El pasado jueves, el Parlament de Catalunya sufrió a mi juicio una de las derrotas más severas que nadie jamás le haya podido infringir. Llamadas a comparecer ante la Comisión de Economía, las cinco cajas de ahorros catalanas decidieron, no sé si concertadamente, enviar a representantes de segundo nivel, en algún caso sin ninguna función ejecutiva en la entidad. A la Cámara catalana no acudió ningún presidente, ni director general. Nadie que pudiera ser directamente interpelado por su papel en una crisis que puede llevar a alguna de ellas a ser, en la práctica, nacionalizadas.
Esa misma máxima representación de la voluntad del pueblo catalán había celebrado apenas unas semanas atrás una votación sobre la independencia de Catalunya, que no salió adelante, en un ambiente caldeado y auspiciado por una mayoría de fuerzas políticas que días antes habían alentado la participación en una pseudo consulta popular sobre el derecho a decidir.
¡Qué curioso! Precisamente, cuando hay legalmente una cierta capacidad de decidir, una parte de nuestros feroces y exigentes parlamentarios prefieren mostrarse cual sumisos corderitos y en vez de adoptar un postura digna y rechazar la comparecencia de segundos espadas, imponiendo la presencia en la cámara autonómica de sus máximos responsables y situando a las cajas que no los envíen ante la opinión pública, aceptan sin más una presencia descafeinada y un debate con menos sustancia que el agua que sale del grifo.

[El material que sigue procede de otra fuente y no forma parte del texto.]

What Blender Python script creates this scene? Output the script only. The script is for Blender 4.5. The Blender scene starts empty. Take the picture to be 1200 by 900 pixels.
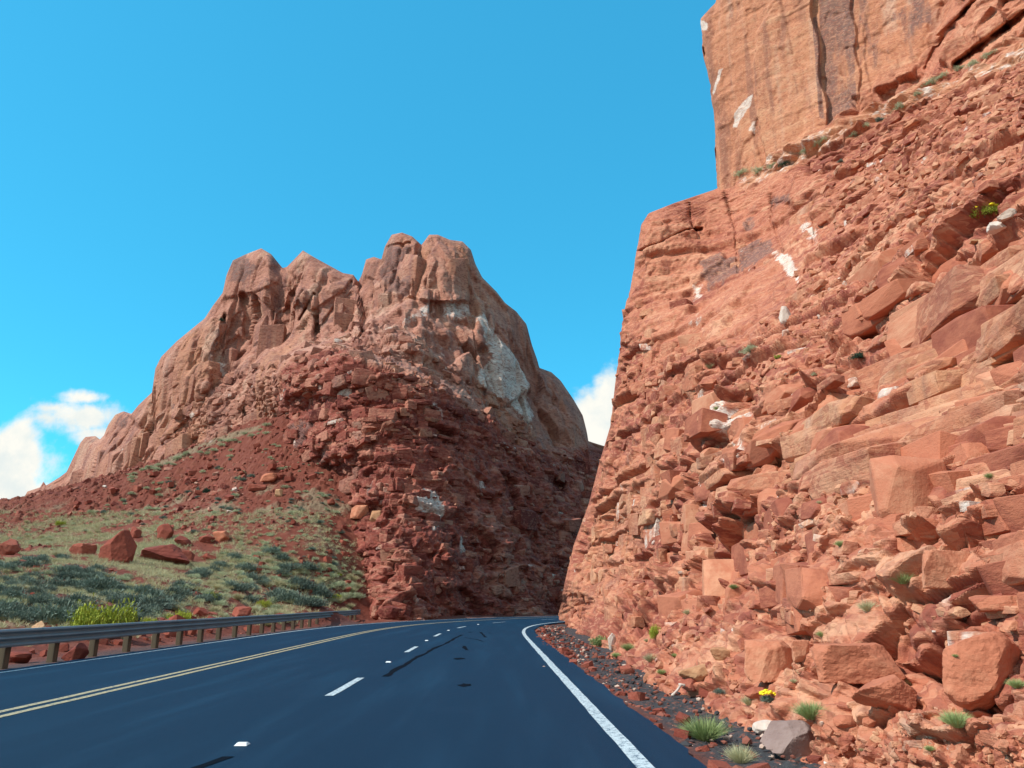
import bpy, math, random
import numpy as np
random.seed(7); RNG = np.random.default_rng(11)
scene = bpy.context.scene
COL = scene.collection

# ------------------------------------------------------------------ camera model (pixels of the 1200x900 photograph)
F = 870.0; H = 1.32
PITCH = math.atan(256.0/F); CP, SP = math.cos(PITCH), math.sin(PITCH)
def project(P):
    P = np.asarray(P, float); z = P[..., 2]-H
    dep = P[..., 1]*CP + z*SP; up = -P[..., 1]*SP + z*CP
    return 600+F*P[..., 0]/dep, 450-F*up/dep, dep
def ray(px, py, d):
    """world point seen at px,py whose forward distance (Y) is d"""
    px, py, d = np.broadcast_arrays(np.asarray(px, float), np.asarray(py, float), np.asarray(d, float))
    v = 450-py; fw = F*CP-v*SP; up = v*CP+F*SP
    return np.stack([(px-600)/fw*d, d, up/fw*d+H], -1)

# ------------------------------------------------------------------ noise
def hsh(ix, iy, iz, seed):
    h = (ix.astype(np.int64)*374761393 + iy.astype(np.int64)*668265263 + iz.astype(np.int64)*2147483647*3 + seed*974634777) & 0xFFFFFFFF
    h = ((h ^ (h >> 13))*1274126177) & 0xFFFFFFFF
    h = ((h ^ (h >> 16))*2246822519) & 0xFFFFFFFF
    h = h ^ (h >> 15)
    return (h & 0xFFFFFF)/float(0x1000000)
def vnoise(p, seed=0):
    i = np.floor(p).astype(np.int64); f = p-i; u = f*f*(3-2*f); r = 0
    for dx in (0, 1):
        wx = u[..., 0] if dx else 1-u[..., 0]
        for dy in (0, 1):
            wy = u[..., 1] if dy else 1-u[..., 1]
            for dz in (0, 1):
                wz = u[..., 2] if dz else 1-u[..., 2]
                r = r + wx*wy*wz*hsh(i[..., 0]+dx, i[..., 1]+dy, i[..., 2]+dz, seed)
    return r*2-1
def fbm(p, seed=0, n=4, gain=.5):
    a = 1; s = 0; t = 0
    for k in range(n):
        s = s+a*vnoise(p*(2.03**k), seed+k*17); t += a; a *= gain
    return s/t
def worley(p, size, seed, jit=.9):
    q = p/np.asarray(size, float); i = np.floor(q).astype(np.int64)
    n = len(q); f1 = np.full(n, 9.); f2 = np.full(n, 9.); rid = np.zeros(n); off = np.zeros((n, 3))
    for dx in (-1, 0, 1):
        for dy in (-1, 0, 1):
            for dz in (-1, 0, 1):
                c = i+np.array([dx, dy, dz])
                a = hsh(c[:, 0], c[:, 1], c[:, 2], seed)
                b = (a*7919.37) % 1; e = (a*104729.71) % 1
                o = q-(c+.5+jit*(np.stack([a, b, e], -1)-.5))
                d = np.einsum('ij,ij->i', o, o)
                new = d < f1
                f2 = np.where(new, f1, np.minimum(f2, d))
                f1 = np.where(new, d, f1)
                rid = np.where(new, (a*31337.77) % 1, rid); off = np.where(new[:, None], o, off)
    f1 = np.sqrt(f1); f2 = np.sqrt(f2)
    return f1, f2-f1, rid, off*np.asarray(size, float)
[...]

Ese parlamento tan preocupado en teoría por los símbolos que puedan ir configurando un espacio de soberanía política, capaz de llevar hasta el paroxismo un debate sobre si somos una nación o el derecho a la autodeterminación, cuando tiene ante sí la oportunidad de sentar a los responsables de una buena parte del sistema financiero catalán, preguntarles por qué no anticiparon la crisis, cómo funcionaron sus órganos de gobierno, qué errores cometieron, qué van a hacer para evitar la parálisis de muchas empresas por la falta de financiación, qué reformas van a abordar en un futuro próximo y cuál va a ser su estrategia para sobrevivir, se pliega ante los enviados de segunda fila de unas instituciones en cuyos consejos de administración ellos están y liquidan la convocatoria con una farsa de sesión, pobre de solemnidad.

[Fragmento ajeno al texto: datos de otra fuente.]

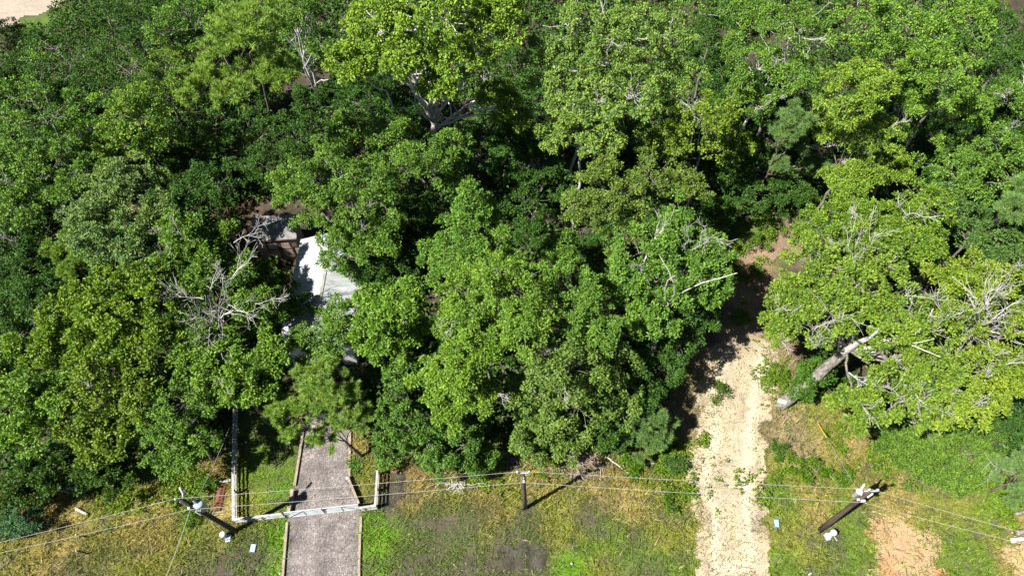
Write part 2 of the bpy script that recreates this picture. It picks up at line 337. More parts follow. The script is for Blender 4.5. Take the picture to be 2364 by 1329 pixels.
sheet('dirt_lot', LOT, 0.006, 0.3, 0.8, lambda x, y: np.array((0.40, 0.33, 0.26)) * (0.75 + 0.5 * fbm(x * 0.25, y * 0.5))[:, None], M_SAND)
sheet('puddle', px_poly([(1130, 1300), (1150, 1265), (1210, 1252), (1262, 1268), (1258, 1300), (1200, 1315)]), 0.010, 0.07, 0.9, lambda x, y: np.tile(np.array((0.2, 0.2, 0.2)), (len(x), 1)), M_WATER)
sheet('puddle', px_poly([(895, 1085), (940, 1085), (945, 1150), (900, 1180), (880, 1150)]), 0.010, 0.08, 0.4, lambda x, y: np.tile(np.array((0.2, 0.2, 0.2)), (len(x), 1)), M_WATER)

# gravel drive
DRIVE = px_poly([(652, 1370), (664, 1200), (672, 1150), (684, 1095), (700, 1010), (706, 960), (690, 900), (668, 850), (672, 810), (760, 810), (770, 850), (796, 930), (807, 1000), (806, 1107), (830, 1178), (828, 1240), (827, 1370)])
m, n, b = mat_new('gravel')
tc = nd(n, 'ShaderNodeTexCoord'); vo = nd(n, 'ShaderNodeTexVoronoi'); vo.inputs['Scale'].default_value = 14
n.links.new(tc.outputs['Object'], vo.inputs['Vector'])
r = nd(n, 'ShaderNodeValToRGB'); e = r.color_ramp.elements
e[0].color = (0.08, 0.068, 0.062, 1); e[1].color = (0.40, 0.37, 0.35, 1); e.new(0.55).color = (0.170, 0.145, 0.135, 1); e.new(0.85).color = (0.25, 0.22, 0.208, 1)
n.links.new(vo.outputs['Color'], r.inputs[0])
tx = nd(n, 'ShaderNodeTexNoise'); tx.inputs['Scale'].default_value = 0.9; tx.inputs['Detail'].default_value = 5; n.links.new(tc.outputs['Object'], tx.inputs['Vector'])
mr = nd(n, 'ShaderNodeMapRange'); mr.inputs['From Min'].default_value = 0.3; mr.inputs['From Max'].default_value = 0.7; mr.inputs['To Min'].default_value = 0.6; mr.inputs['To Max'].default_value = 1.4
n.links.new(tx.outputs['Fac'], mr.inputs['Value'])
sc_ = nd(n, 'ShaderNodeVectorMath', operation='SCALE'); n.links.new(r.outputs[0], sc_.inputs[0]); n.links.new(mr.outputs[0], sc_.inputs['Scale']); n.links.new(sc_.outputs[0], b.inputs['Base Color'])
bp = nd(n, 'ShaderNodeBump'); bp.inputs['Strength'].default_value = 0.8; bp.inputs['Distance'].default_value = 0.03; n.links.new(vo.outputs['Distance'], bp.inputs['Height']); n.links.new(bp.outputs[0], b.inputs['Normal'])
b.inputs['Roughness'].default_value = 0.9
sheet('gravel_drive', DRIVE, 0.012, 0.08, 0.1, lambda x, y: np.tile(np.array((0.2, 0.2, 0.2)), (len(x), 1)), m)
# ------------------------------------------------------------------ trees
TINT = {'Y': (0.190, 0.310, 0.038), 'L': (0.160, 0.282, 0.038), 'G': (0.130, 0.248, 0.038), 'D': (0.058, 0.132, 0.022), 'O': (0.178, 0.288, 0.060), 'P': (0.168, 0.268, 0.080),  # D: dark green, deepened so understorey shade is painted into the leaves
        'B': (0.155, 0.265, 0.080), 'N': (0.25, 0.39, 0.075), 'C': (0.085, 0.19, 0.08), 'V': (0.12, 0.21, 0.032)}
def rdirs(rs, n):
    return unit(rs.normal(size=(n, 3)))
def leaf_quads(rs, T, D, n_per, rt, L, W, wild=0.55, droop=0.25, upw=0.55):
    """rosettes of n_per leaves round every tuft centre T, facing out along D"""
    n = len(T) * n_per
    Tn = np.repeat(T, n_per, 0); Dn = np.repeat(D, n_per, 0)
    d = unit(Dn * 0.7 + np.array([0, 0, 0.25]) + rs.normal(size=(n, 3)) * wild)
    u = rs.rand(n, 1) ** 0.6
    p = Tn + d * u * rt
    a = unit(d + np.array([0, 0, -droop]) + rs.normal(size=(n, 3)) * 0.35)
    nr = np.array([0, 0, upw]) + Dn * 0.45 + rs.normal(size=(n, 3)) * 0.45
    nr = unit(nr - a * (nr * a).sum(1, keepdims=True)); wv = np.cross(a, nr)
    s = (0.7 + 0.6 * rs.rand(n, 1)); l = L * s; ww = W * s
    V = np.stack([p, p + a * l * 0.45 + wv * ww * 0.5 + nr * l * 0.06, p + a * l - nr * l * 0.12, p + a * l * 0.45 - wv * ww * 0.5 + nr * l * 0.06], 1)
    tv = np.repeat(rs.rand(len(T)), n_per)
    v = np.clip(0.5 * tv + 0.5 * rs.rand(n), 0, 1)
    return V.reshape(-1, 3), np.repeat(v, 4)
def needle_tris(rs, T, D, n_per, L, W):
    n = len(T) * n_per
    Tn = np.repeat(T, n_per, 0); Dn = np.repeat(D, n_per, 0)
    a = unit(Dn * 0.8 + np.array([0, 0, 0.15]) + rs.normal(size=(n, 3)) * 0.65)
    wv = unit(np.cross(a, rs.normal(size=(n, 3)))); l = L * (0.65 + 0.5 * rs.rand(n, 1))
    p = Tn + Dn * (rs.rand(n, 1) - 0.7) * 0.18
    V = np.stack([p + wv * W * 0.5, p - wv * W * 0.5, p + a * l], 1)
    v = np.clip(np.repeat(rs.rand(len(T)), n_per) * 0.5 + rs.rand(n) * 0.5, 0, 1)
    return V.reshape(-1, 3), np.repeat(v, 3)
def arcs(rs, P0, P1, S=6, rise=0.15, jit=0.06):
    """bent limbs from P0 to P1 (N,3) -> (N,S,3)"""
    N = len(P0); d = np.linalg.norm(P1 - P0, axis=1)[:, None]
    c = P0 * 0.5 + P1 * 0.5 + np.array([0, 0, 1.0]) * d * rise + rs.normal(size=(N, 3)) * d * jit
    t = np.linspace(0, 1, S)[None, :, None]
    P = (1 - t) ** 2 * P0[:, None] + 2 * t * (1 - t) * c[:, None] + t * t * P1[:, None]
    P[:, 1:-1] += rs.normal(size=(N, S - 2, 3)) * d[:, :, None] * jit * 0.35
    return P
def taper(r0, r1, N, S): return np.repeat(np.linspace(0, 1, S)[None], N, 0) * (np.broadcast_to(r1, (N,))[:, None] - np.broadcast_to(r0, (N,))[:, None]) + np.broadcast_to(r0, (N,))[:, None]
def bare_fork(rs, bag, p0, d0, ln, r, depth, spread=0.55, up=0.12):
    """leafless crooked branch that keeps forking"""
    S = 5; d0 = unit(np.asarray(d0, float)); P = [np.asarray(p0, float)]; d = d0
    for i in range(S - 1):
        d = unit(d + rs.normal(size=3) * 0.15 + np.array([0, 0, up * 0.4])); P.append(P[-1] + d * ln / (S - 1))
    P = np.array(P); r1 = max(r * 0.6, 0.008)
    V, F = tubes(P[None], np.linspace(r, r1, S)[None], 4 if r < 0.04 else 6); bag.add(V, F)
    if depth <= 0: return
    k = 2 if rs.rand() < 0.45 else 3
    for j in range(k):
        nd_ = unit(d + rdirs(rs, 1)[0] * spread * (0.8 + 0.6 * rs.rand()))
        bare_fork(rs, bag, P[-1], nd_, ln * (0.55 + 0.3 * rs.rand()), r1 * (0.95 if j == 0 else 0.75), depth - 1, spread, up)
    for j in (1, 2, 3):
        if rs.rand() < 0.8:
            bare_fork(rs, bag, P[j], unit(d + rdirs(rs, 1)[0] * 1.0), ln * (0.35 + 0.25 * rs.rand()), r * 0.45, depth - 2 if depth > 1 else 0, spread, up)
NT = [0]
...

Y, sin embargo, el Estatut de Catalunya, de cuya legalidad ellos son depositarios, confiere a la Generalitat prácticamente todas las competencias sobre las cajas catalanas, salvo las de inspección que comparte con el Banco de España. Existen atribuciones suficientes para ejercer una labor de control, a la que aparentemente han renunciado.
Seguramente, habrá personas malpensadas que crean que esa labor no es posible cuando al fin y al cabo no dejan de ser clientes a la vez que controladores y que antes que juzgarlos deberíamos hacer memoria de con qué cuerpo vamos nosotros a nuestro banco o caja correspondiente a pedir una renovación o ampliación de nuestra póliza o hipoteca. O tal vez, habrá quien justifique su tibieza considerando que ellos tenían representantes directos o indirectos en los órganos de gobierno de las cajas, algunos de los cuales aún están y a los que la nueva ley de cajas les ha dado un plazo más que generoso para que vayan despidiéndose. Claro, apretar mucho podría hacer que los representantes de las cajas contestaran desde la tribuna que los políticos también tenían alguna responsabilidad. Pero no quiero abundar en estos pensamientos tal vez un poco retorcidos.
Creo que es suficiente con destacar la distancia entre la ampulosidad de determinados discursos y la práctica con que se ejercen algunos de los derechos que se reclaman en aquellos. Esta contradicción es la que genera escepticismo y la que provoca después respuestas como las mostradas ayer por el barómetro del Centro de Investigaciones Sociológicas. Pero esto ya seguramente es otro cantar, u otro artículo.